NYRB regular Mark Danner catches Katrina Principle Fever! in his commencement address at Berkeley:


...all around us we've been hearing these last many months the sound of ice breaking, as the accumulated frozen scandals of this administration slowly crack open to reveal their queasy secrets. And yet the problem, of course, is that they are not secrets at all: One of the most painful principles of our age is that scandals are doomed to be revealed -- and to remain stinking there before us, unexcised, unpunished, unfinished.

If this Age of Rhetoric has a tragic symbol, then surely this is it: the frozen scandal, doomed to be revealed, and revealed, and revealed, in a never-ending torture familiar to the rock-bound Prometheus and his poor half-eaten liver. A full three years ago, the photographs from Abu Ghraib were broadcast by CBS on Sixty Minutes II and published by Seymour Hersh in The New Yorker; nearly as far back I wrote a book entitled Torture and Truth, made up largely of Bush administration documents that detailed the decision to use "extreme interrogation techniques" or -- in the First President of Rhetoric's phrase -- "an alternative set of procedures" on prisoners in the War on Terror.

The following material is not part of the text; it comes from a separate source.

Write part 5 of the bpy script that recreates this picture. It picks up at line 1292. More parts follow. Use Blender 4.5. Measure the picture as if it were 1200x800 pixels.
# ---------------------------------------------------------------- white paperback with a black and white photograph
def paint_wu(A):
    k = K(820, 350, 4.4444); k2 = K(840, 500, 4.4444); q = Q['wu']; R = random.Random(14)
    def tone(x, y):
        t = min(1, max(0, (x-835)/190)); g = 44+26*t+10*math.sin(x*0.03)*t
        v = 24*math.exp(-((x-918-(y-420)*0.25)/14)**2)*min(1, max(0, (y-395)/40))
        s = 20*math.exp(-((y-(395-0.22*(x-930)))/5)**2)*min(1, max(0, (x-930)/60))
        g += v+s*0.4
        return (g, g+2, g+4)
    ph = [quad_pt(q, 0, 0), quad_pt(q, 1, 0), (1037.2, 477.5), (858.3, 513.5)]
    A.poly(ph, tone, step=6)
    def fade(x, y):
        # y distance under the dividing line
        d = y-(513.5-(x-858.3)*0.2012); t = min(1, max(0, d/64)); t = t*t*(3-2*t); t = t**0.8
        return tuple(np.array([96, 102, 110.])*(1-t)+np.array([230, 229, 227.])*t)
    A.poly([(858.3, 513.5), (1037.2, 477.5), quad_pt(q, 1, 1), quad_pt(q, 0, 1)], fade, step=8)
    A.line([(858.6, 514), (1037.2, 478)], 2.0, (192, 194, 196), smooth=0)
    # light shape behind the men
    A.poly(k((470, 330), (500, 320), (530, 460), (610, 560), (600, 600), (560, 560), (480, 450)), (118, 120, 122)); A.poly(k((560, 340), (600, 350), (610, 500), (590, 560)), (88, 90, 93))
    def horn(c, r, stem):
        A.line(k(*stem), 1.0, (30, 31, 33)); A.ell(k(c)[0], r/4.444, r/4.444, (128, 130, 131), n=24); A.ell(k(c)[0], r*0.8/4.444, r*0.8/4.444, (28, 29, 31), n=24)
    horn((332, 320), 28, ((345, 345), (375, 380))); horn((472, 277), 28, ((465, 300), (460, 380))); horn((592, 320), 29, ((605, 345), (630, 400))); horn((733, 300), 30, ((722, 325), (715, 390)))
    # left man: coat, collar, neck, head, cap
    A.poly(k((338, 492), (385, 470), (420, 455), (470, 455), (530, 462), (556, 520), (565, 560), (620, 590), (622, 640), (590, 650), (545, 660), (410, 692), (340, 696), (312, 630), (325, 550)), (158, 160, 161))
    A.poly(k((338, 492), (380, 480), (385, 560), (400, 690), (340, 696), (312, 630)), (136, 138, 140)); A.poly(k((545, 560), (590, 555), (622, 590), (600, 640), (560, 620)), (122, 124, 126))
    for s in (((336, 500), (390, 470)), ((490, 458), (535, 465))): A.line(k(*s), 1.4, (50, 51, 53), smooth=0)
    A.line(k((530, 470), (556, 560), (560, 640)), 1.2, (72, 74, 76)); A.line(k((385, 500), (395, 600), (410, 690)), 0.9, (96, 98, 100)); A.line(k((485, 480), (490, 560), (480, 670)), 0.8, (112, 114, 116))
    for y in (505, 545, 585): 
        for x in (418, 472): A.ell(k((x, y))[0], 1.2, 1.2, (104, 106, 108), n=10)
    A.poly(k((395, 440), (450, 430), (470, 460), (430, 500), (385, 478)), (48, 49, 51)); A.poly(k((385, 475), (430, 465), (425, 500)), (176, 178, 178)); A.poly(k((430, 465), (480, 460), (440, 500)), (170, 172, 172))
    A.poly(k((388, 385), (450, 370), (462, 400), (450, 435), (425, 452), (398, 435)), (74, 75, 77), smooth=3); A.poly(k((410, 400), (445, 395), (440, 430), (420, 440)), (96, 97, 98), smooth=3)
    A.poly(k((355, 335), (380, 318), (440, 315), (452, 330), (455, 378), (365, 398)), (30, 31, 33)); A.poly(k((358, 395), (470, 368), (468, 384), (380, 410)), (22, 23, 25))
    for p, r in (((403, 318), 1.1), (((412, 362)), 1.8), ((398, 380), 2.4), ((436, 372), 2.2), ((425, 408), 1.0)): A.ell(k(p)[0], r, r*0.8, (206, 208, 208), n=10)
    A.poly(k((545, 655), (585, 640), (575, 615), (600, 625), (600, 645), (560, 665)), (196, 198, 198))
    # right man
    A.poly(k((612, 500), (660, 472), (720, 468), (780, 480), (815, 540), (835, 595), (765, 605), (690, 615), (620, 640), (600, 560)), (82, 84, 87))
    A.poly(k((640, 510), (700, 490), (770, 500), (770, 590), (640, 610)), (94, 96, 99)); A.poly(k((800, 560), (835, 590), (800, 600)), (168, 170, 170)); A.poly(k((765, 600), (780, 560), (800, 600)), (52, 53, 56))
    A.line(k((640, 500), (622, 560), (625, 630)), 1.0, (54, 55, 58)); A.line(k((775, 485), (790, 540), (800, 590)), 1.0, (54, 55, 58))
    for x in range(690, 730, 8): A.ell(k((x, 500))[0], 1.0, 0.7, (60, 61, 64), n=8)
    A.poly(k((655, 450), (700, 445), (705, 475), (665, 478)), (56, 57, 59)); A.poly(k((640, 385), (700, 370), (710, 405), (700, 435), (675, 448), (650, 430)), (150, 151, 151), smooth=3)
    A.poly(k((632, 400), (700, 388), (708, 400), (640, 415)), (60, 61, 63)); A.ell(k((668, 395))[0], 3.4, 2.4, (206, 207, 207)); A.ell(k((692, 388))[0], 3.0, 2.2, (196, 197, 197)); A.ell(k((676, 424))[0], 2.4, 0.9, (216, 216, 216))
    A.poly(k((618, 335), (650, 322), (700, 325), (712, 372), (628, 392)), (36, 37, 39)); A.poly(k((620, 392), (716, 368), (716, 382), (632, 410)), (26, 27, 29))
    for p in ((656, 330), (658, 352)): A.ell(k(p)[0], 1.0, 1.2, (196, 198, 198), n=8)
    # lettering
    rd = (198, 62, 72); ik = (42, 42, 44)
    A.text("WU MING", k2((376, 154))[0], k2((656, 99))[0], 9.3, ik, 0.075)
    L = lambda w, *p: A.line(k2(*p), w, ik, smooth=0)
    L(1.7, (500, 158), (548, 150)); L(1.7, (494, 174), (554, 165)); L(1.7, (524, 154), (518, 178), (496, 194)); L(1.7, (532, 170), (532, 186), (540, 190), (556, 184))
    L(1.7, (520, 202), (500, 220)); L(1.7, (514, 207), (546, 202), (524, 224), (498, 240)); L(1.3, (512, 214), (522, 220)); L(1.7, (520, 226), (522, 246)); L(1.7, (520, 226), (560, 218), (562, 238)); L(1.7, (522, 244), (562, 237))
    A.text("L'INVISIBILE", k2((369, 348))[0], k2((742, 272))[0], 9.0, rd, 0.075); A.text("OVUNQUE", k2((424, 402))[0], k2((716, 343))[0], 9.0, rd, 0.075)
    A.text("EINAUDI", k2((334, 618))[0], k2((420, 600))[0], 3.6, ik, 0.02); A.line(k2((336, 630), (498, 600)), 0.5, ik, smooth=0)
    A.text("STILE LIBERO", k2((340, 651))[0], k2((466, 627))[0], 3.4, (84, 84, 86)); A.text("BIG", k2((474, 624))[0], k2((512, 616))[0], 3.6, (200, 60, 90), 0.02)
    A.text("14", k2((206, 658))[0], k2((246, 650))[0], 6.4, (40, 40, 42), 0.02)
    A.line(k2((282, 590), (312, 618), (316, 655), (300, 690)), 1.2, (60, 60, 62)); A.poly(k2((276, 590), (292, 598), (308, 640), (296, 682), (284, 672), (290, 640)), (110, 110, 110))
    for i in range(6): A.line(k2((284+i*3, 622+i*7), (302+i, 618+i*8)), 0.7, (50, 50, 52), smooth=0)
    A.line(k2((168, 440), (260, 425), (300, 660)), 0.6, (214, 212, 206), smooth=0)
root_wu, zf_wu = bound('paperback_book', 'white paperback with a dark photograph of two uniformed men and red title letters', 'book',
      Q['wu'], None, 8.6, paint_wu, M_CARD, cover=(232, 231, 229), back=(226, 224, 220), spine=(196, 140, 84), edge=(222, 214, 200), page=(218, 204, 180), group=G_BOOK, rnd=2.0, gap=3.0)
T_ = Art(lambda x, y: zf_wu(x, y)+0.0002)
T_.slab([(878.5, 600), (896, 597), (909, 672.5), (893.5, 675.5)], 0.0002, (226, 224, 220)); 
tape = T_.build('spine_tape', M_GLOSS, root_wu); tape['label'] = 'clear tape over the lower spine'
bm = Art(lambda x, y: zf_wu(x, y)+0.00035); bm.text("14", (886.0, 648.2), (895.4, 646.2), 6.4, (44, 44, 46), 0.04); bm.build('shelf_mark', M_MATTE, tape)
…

He used this phrase last September in a White House speech kicking off the 2006 midterm election campaign, at a time when accusing the Democrats of evidencing a continued softness on terror -- and a lamentable unwillingness to show the needed harshness in "interrogating terrorists" -- seemed a winning electoral strategy. And indeed Democrats seemed fully to agree, for they warily elected not to filibuster the Military Commissions Act of last October, which arguably made many of these "alternative sets of procedures" explicitly legal. And Democrats did win both houses of Congress, a victory perhaps owed in part to their refusal to block Bush's interrogation law. Who can say? What we can say is that if torture today remains a "scandal," a "crisis," it is a crisis in that same peculiar way that crime or AIDS or global warming are crises: that is, they are all things we have learned to live with.